Thursday 2 November 2017

JIGSAW

CONTAINS SPOILERS AND OUCH THAT'S GOT TO HURT

The good news regarding this belated continuation of the much maligned mutilation saga is that, for the first time, you don't need to binge watch all the previous entries in a two-day marathon of screaming and dismemberment. I did, as usual, but found that this usual homework was entirely unnecessary: this entry steers clear of endlessly restaging and reinterpreting events from previous films and dragging characters back for another appearance (pretty much everyone was killed off in the last one anyway); all you really need to know is that John Kramer is apparently back and instructing a further collection of deadbeats and lowlifes in the error of their ways, despite being conclusively very dead indeed at the end of Saw III and even more conclusively autopsied at the start of Saw IV.

The bad news is that I didn't wince once. That's not to suggest that Jigsaw is actually a heartwarming romp full of kittens and buttercups, but even on a fifth viewing I still grimace at Donnie Wahlberg's ankle smashing in Saw IV - more this time than the previous viewing - and by the high disgust standards of earlier movies (particularly the last one, which achieved crime scene photo levels of splattery verisimilitude) it's simply not in that look-away league. Still, there's more than enough ghoulish roadkill entertainment to be had: whirring saw blades, shotguns, acid injections, severed legs, and a final kill that's sadly CG silliness rather than physical shredded flesh.

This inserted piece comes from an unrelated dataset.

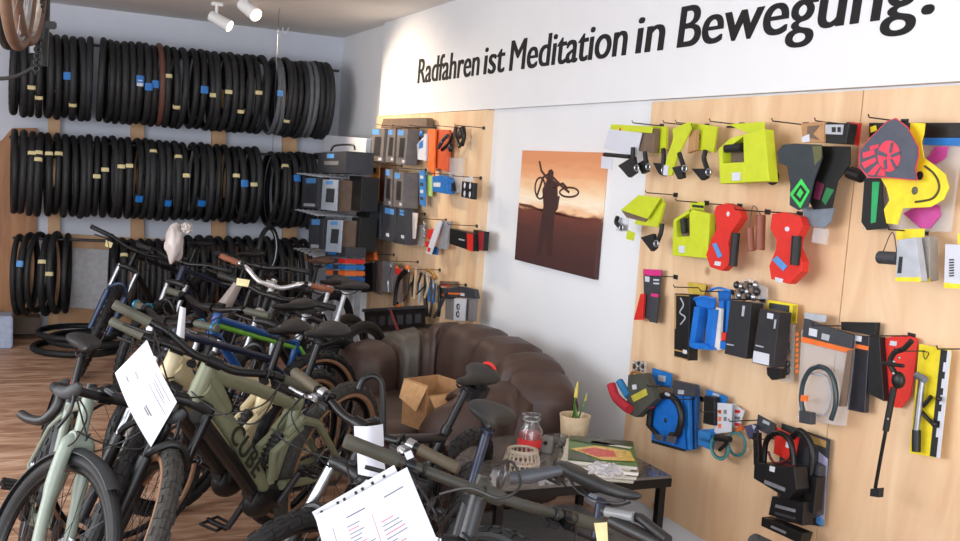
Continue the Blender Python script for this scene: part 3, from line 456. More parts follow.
pk('light_holder_card', 'blue card with a black strap light and blue pouch', 'light', None, [P('card', zE((360, 166), (430, 192), (416, 250), (354, 240)), .04, .004, bluec), P('print', zE((382, 178), (404, 184), (402, 192), (380, 186)), .045, .001, lgry), P('black_holder', zE((352, 188), (386, 194), (386, 290), (348, 282)), .05, .03, blackm), T('blue_pouch', zE((346, 322), (386, 330)), .07, .022, mt('blue_fabric_bright', (40, 120, 190), .8)), P('blue_pouch_flap', zE((332, 304), (388, 300), (372, 372), (330, 354)), .04, .02, mt('blue_fabric_bright'))])
pk('spiral_lock', 'white card with orange print holding a teal coiled spiral lock', 'lock', None, [P('card', zE((396, 212), (446, 216), (444, 310), (386, 318)), .06, .003, white), P('card', zE((448, 214), (488, 240), (470, 300), (446, 290)), .03, .003, white)] + [P('orange_print', zE((400 + 18 * (k % 2), 236 + 24 * (k // 2)), (410 + 18 * (k % 2), 236 + 24 * (k // 2)), (410 + 18 * (k % 2), 250 + 24 * (k // 2)), (400 + 18 * (k % 2), 250 + 24 * (k // 2))), .0635, .001, (orange, gry)[k % 2]) for k in range(5)] + [P('orange_print', zE((456, 236 + 22 * k), (474, 238 + 22 * k), (472, 248 + 22 * k), (456, 246 + 22 * k)), .034, .001, (redc, gry)[k % 2]) for k in range(3)] +
   [R('coil', zE((404, 364)), .10 - .014 * k, .046 - .001 * k, .006, (teal, dgry)[k % 2]) for k in range(4)] + [R('coil', zE((462, 352)), .04, .046, .006, mt('teal_rubber')), T('lock_barrel', zE((392, 330), (440, 336)), .11, .013, blackm), T('latch', zE((404, 372), (430, 350)), .11, .008, blackm)])
pk('small_lamp_pack', 'small dark pack with orange clip beside the spiral lock', 'light', None, [P('body', zE((486, 292), (516, 284), (528, 318), (502, 336)), .08, .02, mt('dark_violet_film', (70, 70, 100), .4)), P('orange_clip', zE((458, 296), (482, 288), (480, 306), (460, 310)), .10, .01, mt('brown_orange', (180, 90, 40), .5)), P('white_print', zE((512, 284), (528, 292), (520, 304)), .101, .001, lgry)])
ul = [P('back_card', zF((112, 224), (242, 268), (222, 502), (96, 486)), .02, .004, dgry), P('title_print', zF((180, 252), (232, 272), (230, 290), (180, 272)), .0245, .001, mt('ochre_print')), P('pale_label', zF((212, 300), (236, 320), (226, 484), (206, 472)), .0255, .001, mt('lilac_label', (170, 168, 200), .5)), P('blue_foot', zF((206, 470), (226, 484), (222, 502), (204, 492)), .0265, .001, lbl)]
pk('lock_pack', 'tall dark backing card with lilac label edge, behind the black frame locks', 'lock', 'black lock packs', ul)
pk('lock_pack', 'red card with white symbol inside the black frame locks', 'card', 'black lock packs', [P('card', zF((96, 234), (158, 264), (144, 332), (90, 304)), .06, .004, redc), P('white_symbol', zF((124, 272), (140, 278), (134, 292), (122, 288)), .065, .001, white)])
pk('frame_lock', 'black frame lock with dark cable loop, upper of the cluster low on the plywood', 'lock', 'black frame locks', [P('body', zF((38, 330), (146, 342), (152, 402), (128, 428), (36, 372)), .09, .06, blackm), T('shackle', zF((64, 330), (72, 270), (104, 250), (136, 274), (144, 336)), .13, .011, blkmet), T('inner_cable', zF((76, 300), (92, 330), (132, 320), (140, 285)), .12, .005, mt('dark_red_cable', (90, 30, 34), .4)), P('brand_plate', zF((66, 376), (122, 398), (120, 408), (64, 386)), .151, .001, gry), P('white_symbol', zF((80, 338), (94, 342), (92, 356), (79, 352)), .151, .001, white), P('side_hook', zF((34, 250), (48, 250), (50, 330), (36, 336)), .10, .02, blackm)])
pk('frame_lock', 'black folding frame lock with two slots, lowest on the plywood', 'lock', 'black frame locks', [P('body', zF((86, 420), (172, 436), (168, 500), (76, 470)), .06, .05, blackm), P('foot_plate', zF((58, 476), (168, 520), (160, 548), (56, 500)), .08, .05, blackm), P('slot', zF((96, 442), (150, 456), (148, 464), (94, 450)), .111, .001, gry), P('brand_plate', zF((84, 498), (124, 516), (122, 522), (82, 504)), .131, .001, gry), P('slot', zF((94, 462), (150, 478), (148, 484), (93, 468)), .111, .001, dgry)])
pk('shackle_lock', 'black arched shackle lock beside the frame locks', 'lock', 'black frame locks', [T('shackle', zF((140, 262), (160, 244), (186, 270), (196, 320), (180, 420)), .07, .012, blackm), P('body', zF((150, 350), (208, 370), (196, 470), (156, 440)), .04, .04, blackm), P('grey_holder', zF((196, 330), (214, 340), (208, 470), (186, 480)), .03, .03, dgry)])
pk('parts_card', 'small black card hanging by the frame lock shackle', 'card', None, [P('card', zF((48, 200), (96, 226), (90, 262), (44, 238)), .07, .004, dgry), P('white_print', zF((62, 214), (80, 222), (78, 230), (60, 222)), .0745, .001, lgry)])
pk('strap_end', 'two short black straps hanging low on the first plywood sheet', 'strap', None, [T('strap', [(655, 504), (655, 526)], .01, .006, blackm), T('strap', [(660, 505), (660, 526)], .01, .006, blackm)])
for px, py, w in ((662, 126, 'carrying the white-topped grip pack'), (694, 126, 'carrying the winged grip pack'), (707, 126, 'carrying the horned grip card'), (742, 125, 'carrying the large lime box'), (676, 195, 'carrying the tilted lime pack'), (707, 203, 'carrying the small lime box'), (740, 206, 'carrying the first red package'), (768, 212, 'carrying the brown grips'), (800, 214, 'carrying the second red package'), (676, 277, 'bare, right of the magenta tool card'), (705, 288, 'above the tall black box'), (732, 292, 'carrying the bottle cages'), (763, 300, 'carrying the first matt black box'), (806, 125, 'carrying the green diamond mudguard'), (850, 125, 'behind the black and white parts box'), (905, 122, 'carrying the smiling mudguard'), (925, 232, 'carrying the brake pad boxes'), (912, 336, 'carrying the kickstand card'), (932, 351, 'carrying the mini pump card'), (975, 349, 'bare, at the photo edge'), (678, 386, 'carrying the strap roll'), (702, 399, 'carrying the looped strap lock'), (733, 411, 'carrying the spiral lock'), (762, 420, 'carrying the small lamp pack'), (848, 326, 'carrying the cable lock pack'), (786, 438, 'carrying the frame locks')):
    hook(px, py, w)
# ---------------------------------------------------------------- goods on the far plywood panel
WX[0] = D - .05
dk = mt('box_window_dark', (46, 44, 46), .4); bxg = mt('grey_brown_box', (112, 106, 104), .5)
gS = 'grey parts boxes on the far plywood'
def gb(lab, z, q, th, off, fc=bxg):
    (a, b), (c, d_), (e, f), (g, h) = q
    def I(u, v): # point inside the quad
        return (a * (1 - u) * (1 - v) + c * u * (1 - v) + e * u * v + g * (1 - u) * v, b * (1 - u) * (1 - v) + d_ * u * (1 - v) + f * u * v + h * (1 - u) * v)
    q2 = [I(.3, .25), I(.78, .25), I(.75, .8), I(.25, .8)]; q3 = [I(.05, .03), I(.6, .03), I(.6, .18), I(.05, .18)]; q4 = [I(.65, .86), I(.9, .86), I(.9, .94), I(.65, .94)]
    pk('parts_box', lab, 'box', gS, [P('box', z(*q), off, th, fc), P('window', z(*q2), off + th + .0005, .001, dk), P('blue_label', z(*q3), off + th + .0005, .001, lbl), P('white_label', z(*q4), off + th + .0005, .001, white)])
gb('grey parts box at the outer end of the top hooks on the far plywood', zG, [(98, 128), (156, 128), (146, 282), (88, 280)], .05, .12)
gb('grey parts box, second in the top row on the far plywood', zG, [(172, 130), (206, 130), (196, 282), (158, 280)], .05, .10)
gb('brown-sided grey parts box, third in the top row on the far plywood', zG, [(214, 130), (262, 132), (248, 294), (206, 288)], .09, .06)
gb('slim grey parts box below the top row on the far plywood', zG, [(160, 310), (192, 312), (186, 482), (150, 474)], .05, .11)
gb('wide grey parts box with blue side, middle of the far plywood', zG, [(200, 326), (242, 326), (236, 488), (194, 480)], .12, .04)
pk('flat_carton', 'long flat brown carton lying along the top of the far plywood', 'carton', None, [P('carton', zG((150, 84), (345, 80), (345, 122), (138, 126)), .02, .05, dcarton)])
pk('brake_pack', 'white and blue brake part pack in the top row of the far plywood', 'brake part', None, [P('pack', zG((300, 200), (345, 150), (340, 275), (304, 268)), .07, .015, white), E('blue_part', zG((322, 152)), .09, (.012, .03, .025), bluec), P('blue_print', zG((312, 190), (330, 180), (328, 214), (310, 220)), .0855, .001, bluec)])
gO = 'orange cards on the far plywood'
pk('parts_card', 'bright orange card in the top row of the far plywood', 'card', gO, [P('card', zG((350, 130), (386, 132), (378, 345), (346, 300)), .06, .01, orange)])
pk('parts_card', 'red-orange wide card, inner one in the top row of the far plywood', 'card', gO, [P('card', zG((388, 132), (446, 136), (440, 322), (386, 306)), .03, .02, mt('red_orange_card', (206, 84, 40), .5))])
pk('parts_card', 'orange card with black triangle at the outer end of the second row', 'card', gO, [P('card', zG((97, 304), (131, 304), (125, 452), (90, 450)), .13, .01, mt('amber_card', (232, 150, 70), .5)), P('black_triangle', zG((98, 370), (122, 370), (110, 398)), .1405, .001, ink), P('black_print', zG((106, 306), (118, 306), (117, 328), (105, 328)), .1405, .001, ink)])
pk('parts_carton', 'dark red-brown carton beside the orange triangle card', 'carton', None, [P('carton', zG((131, 304), (160, 306), (152, 460), (127, 452)), .08, .05, mt('maroon_carton', (84, 44, 36), .6))])
gL = 'brake levers on the far plywood'
pk('brake_lever_pack', 'dark brake lever hanging between orange cards and hooks', 'brake lever', gL, [T('lever', zG((400, 215), (420, 180), (440, 160)), .10, .013, dgry), T('lever', zG((415, 225), (450, 190), (466, 150)), .08, .012, blackm), E('clamp', zG((455, 215)), .07, (.02, .025, .03), blackm), E('silver_bolt', zG((412, 190)), .115, (.006, .01, .008), steel)])
pk('brake_lever_pack', 'brown and black brake lever pack at the inner end of the top hooks', 'brake lever', gL, [T('lever', zG((480, 120), (475, 160), (495, 210)), .08, .014, mt('dark_brown_plastic', (62, 44, 36), .45)), T('lever', zG((510, 120), (515, 160), (505, 205)), .06, .014, blackm), E('clamp', zG((495, 150)), .07, (.02, .03, .04), mt('dark_brown_plastic'))])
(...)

It's doing all the things that the Saw series is noted for: sleight of hand with the timeline (they were doing this as far back as Saw II, and it took me a couple of runs to twig that the events of Saw III and Saw IV run concurrently), Charlie Clouser's industrial noise score (kudos for keeping the same musical voice throughout the series, which other franchises didn't bother with), a handful of red herring characters who might be the new killer, victims' characters and crimes efficiently sketched in, nods to the previous films, a complete lack of logic and sense (one might accept that John Kramer was wealthy and inventive enough to afford and construct all those traps, but can the same be said of the new holder of Jigsaw's mantle?), and a conclusion that suggests that in a year's time they, and we, will be doing the exact same thing.

That's not necessarily a bad thing: many other franchises have run out of steam a lot sooner than this, and some never had much steam to begin with. Saw has kept up the invention of new and visually impressive ways to rip the human body to pieces, it's responded to the demise of its central monster by constructing a hilariously convoluted set of backstories and flashbacks, and it's never had the good taste to look away when an eyeball's being skewered or yards of intestines are being sloshed around the floor. Best of all: none of the saga's horrors have been sexual: men and women have been victims, accomplices or both, but never because of their gender, and the driving forces behind Jigsaw and his cohorts have always been either philosophical and spiritual (albeit nonsensical), or borne out of straightforward vengeance.

Neither the best nor the worst of the saga, Jigsaw is a perhaps unnecessary stab at jumpstarting another five or six showcases for cheery torture and screaming: it feels more like a new start than a mere continuation or a retread: as if they know there's no more material to wring out of Tobin Bell's gamesmaster, and any further films could dispense with him entirely now a replacement, albeit a less charismatic one, has been anointed. Personally I'm okay with this: despite (or perhaps because of) their relentless grimness, their pretence at profundity and their eschewing of overt comedy they somehow end up as hilarious and impossible to take too seriously, and I'm more than happy to spend ninety minutes every Halloween watching people dismember and mutilate themselves for the most idiotic of reasons. Grisly fun.